Every tax imposed on Nigerian companies or organisations
needs continual interpretation of its specific application and effect on the
various transaction of the organisation. The field of taxation changes every
moment or every day as announced by the new ruling courts and also as are being
made by new government. Tax is paid only
on the profit of the company after all other deductions and allowances such as
capital allowance, investment allowances.
The rate of tax levied and payable for each year of assessment in
respect of the total profit of every company is thirty kobo for every naira as
contained in section 29 of Companies Income Tax Act 2007 as amended. A company which is yet to commence business
after at least 6 months of incorporation shall for each year it obtains a tax
clearance certificate pay a levy of (a) ₦20,000 for the first year and (b)
₦25,000 for every subsequent year before a tax clearance certificate is issued.
Where in any of the basis period for the year of assessment
in which a company commenced business and the next following four years of
assessment as determined under the provision of section 29 of the Act, a
Nigerian company engaged in
manufacturing or agricultural production, mining of solid
minerals or wholly export trade, earns a total gross sales (turnover) of below
one million naira, there shall be levied and paid by the company, tax at the
rate of twenty kobo on every naira of the total profits.
Section 28A of Companies Income Tax Act 2007 states that
where in any year of assessment the ascertainment of total assessable profits
from all sources of a company results in a loss or where a company’s
ascertained total profits results in no tax payable or tax payable which is
less than the minimum tax then shall be levied and paid by the company the
minimum tax as prescribed in subsection (2) of the Act.
(a) If the turnover
of the company is ₦500,000 or below and the company has been in business for at
least few calendar years, be;
(i) 0.5
percent of gross profits or
5 percent of net assets or
25 percent of paid up capital or
25 percent of turnover of the years, whichever is higher.
If the turnover is higher 500,000 be whatever is payable in
paragraph (a) of this subsection plus such addition tax on the amount by which
the turnover is in excess of ₦500,000 at a rate which shall be 0.125 percent.
The provision shall not apply to a company carrying on
agriculture trade or business or the company with at least 25 percent imported
equity capital and lastly, any company for the first four calendar years of its
commencement of business.
Collection is basic necessity to tax revenue after
assessment has been raised.

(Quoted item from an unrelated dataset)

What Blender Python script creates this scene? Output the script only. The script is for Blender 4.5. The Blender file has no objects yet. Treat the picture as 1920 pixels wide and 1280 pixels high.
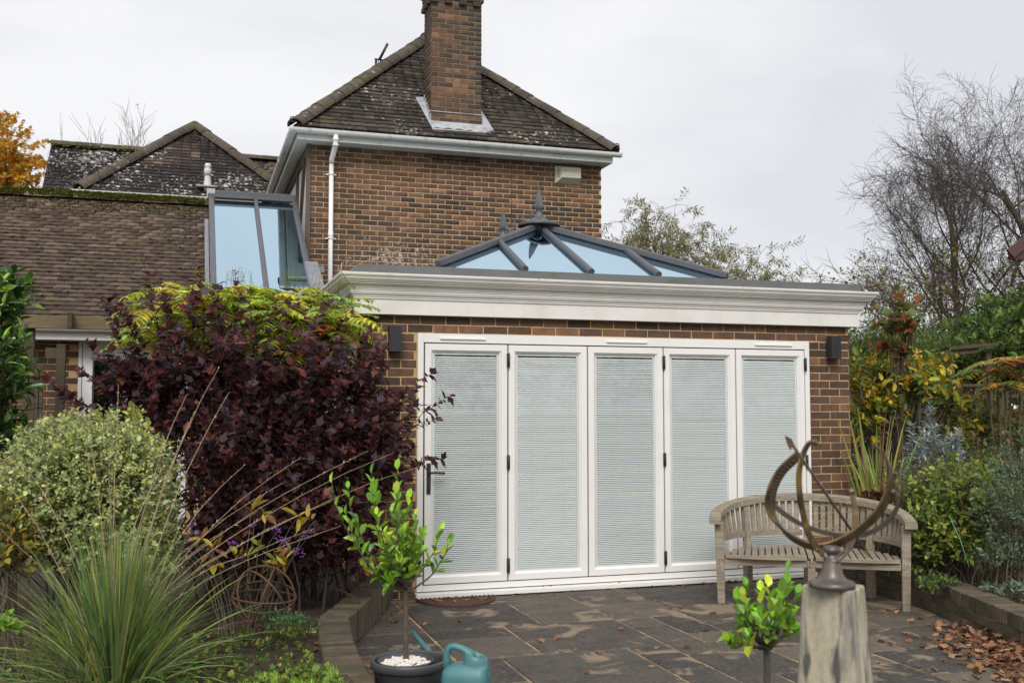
import bpy, math, random
import numpy as np
from mathutils import Vector, Matrix

R = random.Random(7)
NR = np.random.RandomState(11)
SC = bpy.context.scene
COL = SC.collection
rad = math.radians

# ------------------------------------------------------------------ camera
FPX, CX, CY, CAMH = 1931.0, 960.0, 640.0, 1.617
PITCH, YAW = math.atan(123 / FPX), rad(-17.4)
cam = bpy.data.cameras.new('camera')
cam.sensor_width = 36.0
cam.lens = 36.0 * FPX / 1920.0
cam.clip_start, cam.clip_end = 0.05, 2000.0
cam.dof.use_dof = True
cam.dof.focus_distance = 9.3
cam.dof.aperture_fstop = 4.5
camo = bpy.data.objects.new('camera', cam)
camo.location = (0, 0, CAMH)
camo.rotation_euler = (math.pi / 2 + PITCH, 0, YAW)
COL.objects.link(camo)
SC.camera = camo

# ------------------------------------------------------------------ sky and sun (overcast)
SUN_EL, SUN_AZ = rad(42), rad(200)          # azimuth clockwise from +Y
world = bpy.data.worlds.new('World')
SC.world = world
world.use_nodes = True
wt = world.node_tree
wt.nodes.clear()
w_out = wt.nodes.new('ShaderNodeOutputWorld')
w_bg = wt.nodes.new('ShaderNodeBackground')
w_bg.inputs['Strength'].default_value = 0.076
w_sky = wt.nodes.new('ShaderNodeTexSky')
w_sky.sky_type = 'NISHITA'
w_sky.sun_disc = False
w_sky.sun_elevation = SUN_EL
w_sky.sun_rotation = SUN_AZ
w_tc = wt.nodes.new('ShaderNodeTexCoord')
w_map = wt.nodes.new('ShaderNodeMapping')
w_map.inputs['Scale'].default_value = (1.0, 1.0, 2.6)
w_n = wt.nodes.new('ShaderNodeTexNoise')
w_n.inputs['Scale'].default_value = 2.3
w_n.inputs['Detail'].default_value = 5.0
w_n.inputs['Roughness'].default_value = 0.5
w_n.inputs['Distortion'].default_value = 0.35
w_r = wt.nodes.new('ShaderNodeValToRGB')
w_r.color_ramp.elements[0].position = 0.36
w_r.color_ramp.elements[0].color = (5.75, 5.87, 6.22, 1)
w_r.color_ramp.elements[1].position = 0.60
w_r.color_ramp.elements[1].color = (7.2, 7.2, 7.3, 1)
w_mix = wt.nodes.new('ShaderNodeMix')
w_mix.data_type = 'RGBA'
w_mix.inputs['Factor'].default_value = 0.96
L = wt.links.new
L(w_tc.outputs['Generated'], w_map.inputs['Vector'])
L(w_map.outputs['Vector'], w_n.inputs['Vector'])
L(w_n.outputs['Fac'], w_r.inputs['Fac'])
L(w_sky.outputs['Color'], w_mix.inputs[6])
L(w_r.outputs['Color'], w_mix.inputs[7])
L(w_mix.outputs[2], w_bg.inputs['Color'])
L(w_bg.outputs[0], w_out.inputs['Surface'])

sun = bpy.data.lights.new('sun', 'SUN')
sun.energy = 1.5
sun.angle = rad(28)
sun.color = (1.0, 0.965, 0.92)
suno = bpy.data.objects.new('sun', sun)
sd = Vector((math.sin(SUN_AZ) * math.cos(SUN_EL), math.cos(SUN_AZ) * math.cos(SUN_EL), math.sin(SUN_EL)))
suno.rotation_euler = sd.to_track_quat('Z', 'Y').to_euler()
suno.location = (0, 0, 30)
COL.objects.link(suno)
SC.view_settings.view_transform = 'Standard'
SC.view_settings.look = 'None'
SC.view_settings.gamma = 1.0
SC.view_settings.exposure = 0.80
SC.view_settings.use_curve_mapping = False
SC.cycles.max_bounces = 8
SC.cycles.transparent_max_bounces = 12

# ------------------------------------------------------------------ survey helpers: a sight line of the photo turned into a place
_f = np.array([math.sin(-YAW) * math.cos(PITCH), math.cos(-YAW) * math.cos(PITCH), math.sin(PITCH)])
_r = np.array([math.cos(-YAW), -math.sin(-YAW), 0.0])
_u = np.cross(_r, _f)
_c = np.array([0, 0, CAMH])
def ray(x, y): return _f + _r * (x - CX) / FPX - _u * (y - CY) / FPX
def onY(x, y, Y): d = ray(x, y); return _c + d * (Y / d[1])
def onX(x, y, X): d = ray(x, y); return _c + d * (X / d[0])
def onZ(x, y, Z=0.0): d = ray(x, y); return _c + d * ((Z - CAMH) / d[2])
def at(x, y, D): return _c + ray(x, y) * D
def seen(p):
    v = np.asarray(p, float) - _c
    z = v @ _f
    if z < 0.3: return 0.0
    x, y = CX + FPX * (v @ _r) / z, CY - FPX * (v @ _u) / z
    return (1.0 if (-10 < x < 1930 and -10 < y < 1290) else 0.01) / z

# ------------------------------------------------------------------ materials
MATS = {}
def newmat(name):
    m = bpy.data.materials.new(name)
    m.use_nodes = True
    nt = m.node_tree
    b = nt.nodes['Principled BSDF']
    MATS[name] = m
    return m, nt, b
def N(nt, t, **kw):
    n = nt.nodes.new(t)
    for k, v in kw.items():
        if k in n.inputs: n.inputs[k].default_value = v
        else: setattr(n, k, v)
    return n
def pos(nt, scale=(1, 1, 1), coord='W'):
    if coord == 'W':
        g = nt.nodes.new('ShaderNodeNewGeometry'); o = g.outputs['Position']
    else:
        g = nt.nodes.new('ShaderNodeTexCoord'); o = g.outputs['Object']
    mp = nt.nodes.new('ShaderNodeMapping')
    mp.inputs['Scale'].default_value = scale
    nt.links.new(o, mp.inputs['Vector'])
    return mp.outputs['Vector']
def noise(nt, vec, scale, detail=4, rough=.55, dist=0.0):
    n = N(nt, 'ShaderNodeTexNoise')
    n.inputs['Scale'].default_value = scale
    n.inputs['Detail'].default_value = detail
    n.inputs['Roughness'].default_value = rough
    n.inputs['Distortion'].default_value = dist
    nt.links.new(vec, n.inputs['Vector'])
    return n.outputs['Fac']
def ramp(nt, fac, stops, interp='LINEAR'):
    r = nt.nodes.new('ShaderNodeValToRGB')
    cr = r.color_ramp
    cr.interpolation = interp
    while len(cr.elements) < len(stops): cr.elements.new(0.5)
    for e, (p, c) in zip(cr.elements, stops):
        e.position = p
        e.color = (c, c, c, 1) if not hasattr(c, '__len__') else (*c[:3], 1)
    nt.links.new(fac, r.inputs['Fac'])
    return r.outputs['Color']
def mix(nt, fac, a, b, mode='MIX'):
    m = nt.nodes.new('ShaderNodeMix')
    m.data_type = 'RGBA'
    m.blend_type = mode
    for s, v in ((m.inputs['Factor'], fac), (m.inputs[6], a), (m.inputs[7], b)):
        if isinstance(v, (int, float)): s.default_value = v
        elif isinstance(v, (tuple, list)): s.default_value = (*v[:3], 1)
        else: nt.links.new(v, s)
    return m.outputs[2]
def math_(nt, op, a, b=None):
    m = nt.nodes.new('ShaderNodeMath'); m.operation = op
    for s, v in zip(m.inputs, (a, b)):
        if v is None: continue
        if isinstance(v, (int, float)): s.default_value = v
        else: nt.links.new(v, s)
    return m.outputs[0]
def bump(nt, b, h, strength=.3, dist=.01):
    n = nt.nodes.new('ShaderNodeBump')
    n.inputs['Strength'].default_value = strength
    n.inputs['Distance'].default_value = dist
    nt.links.new(h, n.inputs['Height'])
    nt.links.new(n.outputs['Normal'], b.inputs['Normal'])
def tone(nt):
    a = N(nt, 'ShaderNodeAttribute', attribute_type='OBJECT', attribute_name='tone')
    g = N(nt, 'ShaderNodeAttribute', attribute_type='GEOMETRY', attribute_name='tone')
    return math_(nt, 'ADD', a.outputs['Fac'], g.outputs['Fac'])
def simple(name, col, rough=.6, var=.12, scale=6, bmp=.0, bscale=60, metal=0., spec=.5, dirt=None, dscale=3, dth=(.5, .7), coat=0):
    m, nt, b = newmat(name)
    v = pos(nt)
    n1 = noise(nt, v, scale, 5, .6)
    c = mix(nt, ramp(nt, n1, [(.25, 0), (.75, 1)]), tuple(x * (1 - var) for x in col), tuple(min(1, x * (1 + var)) for x in col))
    if dirt:
        n2 = noise(nt, v, dscale, 6, .65, .4)
        c = mix(nt, ramp(nt, n2, [(dth[0], 0), (dth[1], 1)]), c, dirt)
    nt.links.new(c, b.inputs['Base Color'])
    b.inputs['Roughness'].default_value = rough
    b.inputs['Metallic'].default_value = metal
    b.inputs['Specular IOR Level'].default_value = spec
    if coat: b.inputs['Coat Weight'].default_value = coat
    if bmp: bump(nt, b, noise(nt, v, bscale, 4, .6), bmp, .004)
    return m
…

The tax
payer is expected to pay the assessed tax liabilities to any of the collecting
banks in his or her region with the assessment notices indicating the tax type
being paid. This could be company income
tax, Education tax, Capital gains tax, Personal Income Tax for resident of
Abuja, and non resident individuals, Value Added Tax.
After the payment, the tax payer will be issued an electronically
generated receipt from the bank (e-ticket), then, the collecting bank is
expected to remit the funds same day to lead bank via Inter Switch net
work. The lead bank remits to Central
Bank of Nigeria after two days. The
e-receipt and on line schedule of remittance by lead banks are forwarded to
Federal Inland Revenue Service office and checked before receipts are
issued. The FIRS taxes are being
collected by agents. These agents are
the collecting banks. These are
twenty-four in number (24). The Lead
banks are four (4), Ministry Departments and Agencies, Nigerian Customs
Services, The medium of collection are cash, cheque and electronic transfers.
Accounting for revenue collected is mandatory for FIRS to
all relevant government agencies and stake holders. The accounting procedure is as follows:
Firstly, all revenues collected through the web portal/pay
direct, KP Morgan statement of account, Auto Swift are generated.